Examining the Impacts of Aerosol Emission Processes on CCN Activation over the North Atlantic Using Two Earth System Models

Marine boundary layer (MBL) clouds play an important role in the climate system because their strong ability to affect radiative budget by reflecting solar radiation. The macro- and microphysical properties of MBL clouds are very sensitive to the cloud condensation nuclei (CCN) concentrations and hence to the aerosol properties. Here we use the Energy Exascale Earth System Model (E3SMv1) and the Community Earth System Model (CESMv2.1) with nudging winds method to study the impact of different aerosol treatments on CCN budget and radiative budget. The modeled aerosol and CCN fields are compared against the aircraft measurements during the Atmospheric Radiation Measurement (ARM) Aerosol and Cloud Experiments in the Eastern North Atlantic campaigns (ACE-ENA) and surface observations at the ARM ENA site in Azores from 2014 to 2018.

Our results show that both models reasonably capture the clear CCN seasonal cycle at surface with a peak in July. In addition, E3SM successfully reproduce the vertical profiles of CCN, while CESM slightly underestimates the magnitude. However, E3SM significantly overpredicts aerosol number concentration in size range of 50-600 nm.
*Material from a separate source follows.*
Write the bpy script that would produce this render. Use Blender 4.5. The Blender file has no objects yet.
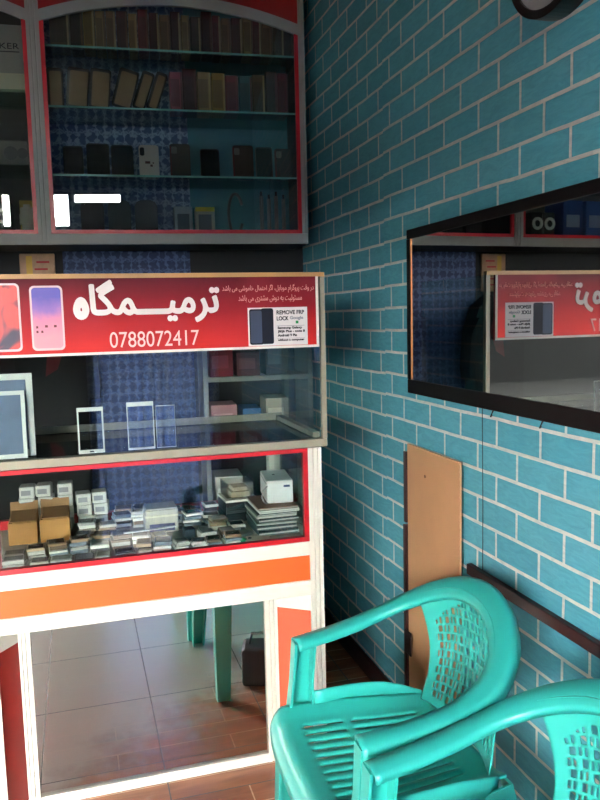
import bpy, bmesh, math, random
from mathutils import Vector, Matrix
random.seed(11)
SC = bpy.context.scene
COL = SC.collection
PI = math.pi

# ------------------------------------------------------------------ materials
def lin(c):
    return tuple((v / 255 / 12.92 if v / 255 <= .04045 else ((v / 255 + .055) / 1.055) ** 2.4) for v in c[:3]) + (1.0,)

def nodes(name):
    m = bpy.data.materials.new(name); m.use_nodes = True
    nt = m.node_tree; b = nt.nodes['Principled BSDF']
    return m, nt, b

def N(nt, kind, **kw):
    n = nt.nodes.new(kind)
    for k, v in kw.items():
        if k in n.inputs: n.inputs[k].default_value = v
        else: setattr(n, k, v)
    return n

def plain(name, c, rough=.5, metal=0, var=.06, scale=25, bump=0, spec=.5, coat=0):
    m, nt, b = nodes(name)
    tc = N(nt, 'ShaderNodeTexCoord')
    nz = N(nt, 'ShaderNodeTexNoise', Scale=scale, Detail=4)
    nt.links.new(tc.outputs['Object'], nz.inputs['Vector'])
    mx = N(nt, 'ShaderNodeMix', data_type='RGBA')
    L = lin(c)
    mx.inputs[6].default_value = tuple(v * (1 - var) for v in L[:3]) + (1,)
    mx.inputs[7].default_value = tuple(min(1, v * (1 + var)) for v in L[:3]) + (1,)
    nt.links.new(nz.outputs[0], mx.inputs[0]); nt.links.new(mx.outputs[2], b.inputs['Base Color'])
    b.inputs['Roughness'].default_value = rough; b.inputs['Metallic'].default_value = metal
    b.inputs['Specular IOR Level'].default_value = spec; b.inputs['Coat Weight'].default_value = coat
    if bump:
        bp = N(nt, 'ShaderNodeBump', Strength=bump, Distance=.004)
        nt.links.new(nz.outputs[0], bp.inputs['Height']); nt.links.new(bp.outputs[0], b.inputs['Normal'])
    return m

_cache = {}
def P(c, rough=.5, metal=0, **kw):
    k = (tuple(c), rough, metal, tuple(sorted(kw.items())))
    if k not in _cache: _cache[k] = plain('paint_%d_%d_%d' % tuple(c[:3]), c, rough, metal, **kw)
    return _cache[k]

def glass(name, tint=(.93, .97, .96), f0=.045, gain=1.0, haze=0.0):
    m = bpy.data.materials.new(name); m.use_nodes = True
    nt = m.node_tree; nt.nodes.clear()
    out = N(nt, 'ShaderNodeOutputMaterial')
    tr = N(nt, 'ShaderNodeBsdfTransparent'); tr.inputs[0].default_value = tint + (1,)
    gl = N(nt, 'ShaderNodeBsdfGlossy'); gl.inputs['Roughness'].default_value = .01
    lw = N(nt, 'ShaderNodeLayerWeight', Blend=.5)
    pw = N(nt, 'ShaderNodeMath', operation='POWER'); pw.inputs[1].default_value = 5
    ml = N(nt, 'ShaderNodeMath', operation='MULTIPLY_ADD'); ml.inputs[1].default_value = gain * (1 - f0); ml.inputs[2].default_value = gain * f0
    mx = N(nt, 'ShaderNodeMixShader')
    nt.links.new(lw.outputs['Facing'], pw.inputs[0]); nt.links.new(pw.outputs[0], ml.inputs[0])
    nt.links.new(ml.outputs[0], mx.inputs[0]); nt.links.new(tr.outputs[0], mx.inputs[1]); nt.links.new(gl.outputs[0], mx.inputs[2])
    last = mx
    if haze:
        df = N(nt, 'ShaderNodeBsdfDiffuse'); df.inputs[0].default_value = (.6, .62, .6, 1)
        m2 = N(nt, 'ShaderNodeMixShader'); m2.inputs[0].default_value = haze
        nt.links.new(mx.outputs[0], m2.inputs[1]); nt.links.new(df.outputs[0], m2.inputs[2]); last = m2
    nt.links.new(last.outputs[0], out.inputs[0])
    return m

def brick_mat():
    m, nt, b = nodes('blue_foam_brick')
    tc = N(nt, 'ShaderNodeTexCoord'); sp = N(nt, 'ShaderNodeSeparateXYZ')
    nt.links.new(tc.outputs['Object'], sp.inputs[0])
    # seam of the foam sheets: rows slip a little beyond it
    gt = N(nt, 'ShaderNodeMath', operation='GREATER_THAN'); gt.inputs[1].default_value = 2.41
    nt.links.new(sp.outputs['Y'], gt.inputs[0])
    sl = N(nt, 'ShaderNodeMath', operation='MULTIPLY_ADD'); sl.inputs[1].default_value = .004; sl.inputs[2].default_value = -1.0515 + .74
    nt.links.new(gt.outputs[0], sl.inputs[0])
    v = N(nt, 'ShaderNodeMath', operation='ADD'); nt.links.new(sp.outputs['Z'], v.inputs[0]); nt.links.new(sl.outputs[0], v.inputs[1])
    xy = N(nt, 'ShaderNodeMath', operation='ADD'); nt.links.new(sp.outputs['X'], xy.inputs[0]); nt.links.new(sp.outputs['Y'], xy.inputs[1])
    u = N(nt, 'ShaderNodeMath', operation='ADD'); u.inputs[1].default_value = -1.03 - 1.693 + .095 + 1.9
    nt.links.new(xy.outputs[0], u.inputs[0])
    cb = N(nt, 'ShaderNodeCombineXYZ'); nt.links.new(u.outputs[0], cb.inputs[0]); nt.links.new(v.outputs[0], cb.inputs[1])
    wob = N(nt, 'ShaderNodeTexNoise', Scale=6, Detail=2); nt.links.new(tc.outputs['Object'], wob.inputs['Vector'])
    wm = N(nt, 'ShaderNodeVectorMath', operation='MULTIPLY_ADD'); wm.inputs[1].default_value = (.006, .006, 0)
    nt.links.new(wob.outputs['Color'], wm.inputs[0]); nt.links.new(cb.outputs[0], wm.inputs[2])
    br = N(nt, 'ShaderNodeTexBrick', offset=.5, offset_frequency=2, squash=1, squash_frequency=2)
    for k, x in (('Scale', 1), ('Brick Width', .19), ('Row Height', .074), ('Mortar Size', .0052), ('Mortar Smooth', .25), ('Bias', 0)): br.inputs[k].default_value = x
    br.inputs['Color1'].default_value = lin((88, 168, 184)); br.inputs['Color2'].default_value = lin((100, 180, 194)); br.inputs['Mortar'].default_value = lin((236, 226, 212))
    nt.links.new(wm.outputs[0], br.inputs['Vector'])
    mp = N(nt, 'ShaderNodeMapping'); mp.inputs['Rotation'].default_value = (.7, 0, 0); mp.inputs['Scale'].default_value = (10, 10, 38)
    nt.links.new(tc.outputs['Object'], mp.inputs[0])
    ns = N(nt, 'ShaderNodeTexNoise', Scale=1.6, Detail=5, Roughness=.6, Distortion=1.4); nt.links.new(mp.outputs[0], ns.inputs['Vector'])
    mx = N(nt, 'ShaderNodeMix', data_type='RGBA', blend_type='MULTIPLY'); mx.inputs[0].default_value = .55
    rp = N(nt, 'ShaderNodeValToRGB'); rp.color_ramp.elements[0].position = .3; rp.color_ramp.elements[0].color = (.50, .62, .72, 1); rp.color_ramp.elements[1].position = .62; rp.color_ramp.elements[1].color = (1, 1, 1, 1)
    nt.links.new(ns.outputs[0], rp.inputs[0]); nt.links.new(br.outputs['Color'], mx.inputs[6]); nt.links.new(rp.outputs[0], mx.inputs[7])
    nt.links.new(mx.outputs[2], b.inputs['Base Color'])
    h = N(nt, 'ShaderNodeMath', operation='MULTIPLY_ADD'); h.inputs[1].default_value = -1.0
    nt.links.new(br.outputs['Fac'], h.inputs[0])
    hs = N(nt, 'ShaderNodeMath', operation='MULTIPLY'); hs.inputs[1].default_value = .35; nt.links.new(ns.outputs[0], hs.inputs[0]); nt.links.new(hs.outputs[0], h.inputs[2])
    bp = N(nt, 'ShaderNodeBump', Strength=.5, Distance=.003); nt.links.new(h.outputs[0], bp.inputs['Height']); nt.links.new(bp.outputs[0], b.inputs['Normal'])
    b.inputs['Roughness'].default_value = .5; b.inputs['Specular IOR Level'].default_value = .35
    return m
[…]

By comparing the default E3SM experiment with the sensitivity experiment in which we set the secondary organic aerosol gases (SOAG) emission at the surface, we find that this overestimation is largely related to treatment of SOA emissions. Finally, we examine the radiative effects associated with different treatments of aerosol emissions. We find that setting SOAG emissions at surface can cause a 0.91 W/m² warming effect, while 1.18 W/m² warming effect if we turned off DMS emissions.